Question

Short answer

There is sufficient evidence to support the claim that the BMI of the recent winners is significantly smaller than the models in the 1920s and 1930s at a 0.01 level of significance.

Step-by-step solution

Given information

The claim states that the population mean BMI is less than\(20.16\), which was the BMI for the winners from the 1920s and 1930s.

The level of significance to test this claim is 0.01.

The sample size is \(n = 10\)with the observations of the recent winners.

State the hypotheses

The claim does not include the equality statement. Therefore, the claim of the problem becomes the alternate hypothesis.

\(\begin{array}{l}{H_{0\;}}:\;\mu = 20.16\\{H_1}\;:\mu \; < 20.16\end{array}\)

Here, \(\mu \) is the population mean BMI of the recent winners of Miss America.

State the formula for the test statistic

Assume that the samples are randomly selected, and the population follows the normal distribution.

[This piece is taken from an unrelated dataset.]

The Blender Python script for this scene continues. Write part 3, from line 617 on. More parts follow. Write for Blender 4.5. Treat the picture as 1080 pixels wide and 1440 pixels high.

As the population standard deviation is unknown, the t-test applies.

The formula for the test statistic is given below.

\(t = \frac{{\bar x - \mu }}{{\frac{s}{{\sqrt n }}}}\)

Here,

\(\begin{array}{l}\bar x\;:\;{\rm{sample}}\;{\rm{mean}}\\s\;:\;{\rm{sample}}\;{\rm{stadard}}\;{\rm{deviation}}\\\mu \;:\;{\rm{population}}\;{\rm{mean}}\\n\;:{\rm{sample}}\;{\rm{size}}\end{array}\)

Find the sample mean and the sample standard deviation

The formula for the sample mean is as follows.

\(\begin{array}{c}\bar x\; = \;\frac{{\sum\limits_{i = 1}^n {{x_i}} }}{n}\;\\ = \frac{{187.6}}{{10}}\;\\ = 18.76\end{array}\).

The sample mean is\(\bar x = 18.76\).

The standard deviation of the sample is given as follows.

\(\begin{array}{c}s = \sqrt {\frac{{\sum\limits_{i = 1}^n {{{\left( {{x_i} - \bar x} \right)}^2}} }}{{n - 1}}} \;\\ = \sqrt {\frac{{{{\left( {19.5 - 18.76} \right)}^2} + {{\left( {20.3 - 18.76} \right)}^2} + ... + {{\left( {16.8 - 18.76} \right)}^2}}}{{10 - 1}}} \;\\ = \sqrt {\frac{{12.664}}{9}\;\;} \\ = 1.1862\end{array}\).

The sample standard deviation is \(s = 1.1862\).

Find the degree of freedom and the critical value

The degree of freedom is computed as follows.

\(\begin{array}{c}{\rm{df}} = n - 1\\ = 10 - 1\\ = 9\end{array}\).

For the one-tailed test , at a \(0.01\) level of significance, that is, \(\alpha = 0.01\) with \(9\)degrees of freedom, the critical value will be

\(\begin{array}{c}{t_{{\rm{crit}}}}\; = {t_{\alpha ,df}}\;\\ = {t_{0.01,9}}\;\\ = 2.821\;\end{array}\)

This critical value is observed from the t-table corresponding to row 9 and the level of significance 0.01 (one-tailed).

Compute the test statistic

Substitute all the computed values in the formula.

\(\begin{array}{c}t = \frac{{18.76 - 20.16}}{{\frac{{1.19}}{{\sqrt {10} }}}}\;\\ = \frac{{ - 1.4}}{{0.376}}\;\\ = - 3.723\end{array}\)

The test statistic is \(t = - 3.723\).

State the decision using the critical value

The test criteria for the critical value are given below.

If \(\left| t \right|\; > \;{t_{crit}}\), reject the null hypothesis at the given level of significance; otherwise, fail to reject the null hypothesis.

Here,

\(\begin{array}{c}\left| t \right|\; = \left| { - 3.723} \right|\\ = 3.723\\ > 2.821\left( {{t_{crit}}} \right)\end{array}\)

Thus, the null hypothesis is rejected at the 0.01 level of significance.

Conclusion 

As the null hypothesis is rejected, it can be concluded that there is sufficient evidence to support the claim that the mean body mass index of the recent Miss America is significantly smaller than those in the 1920s and 1930s, which is 20.16.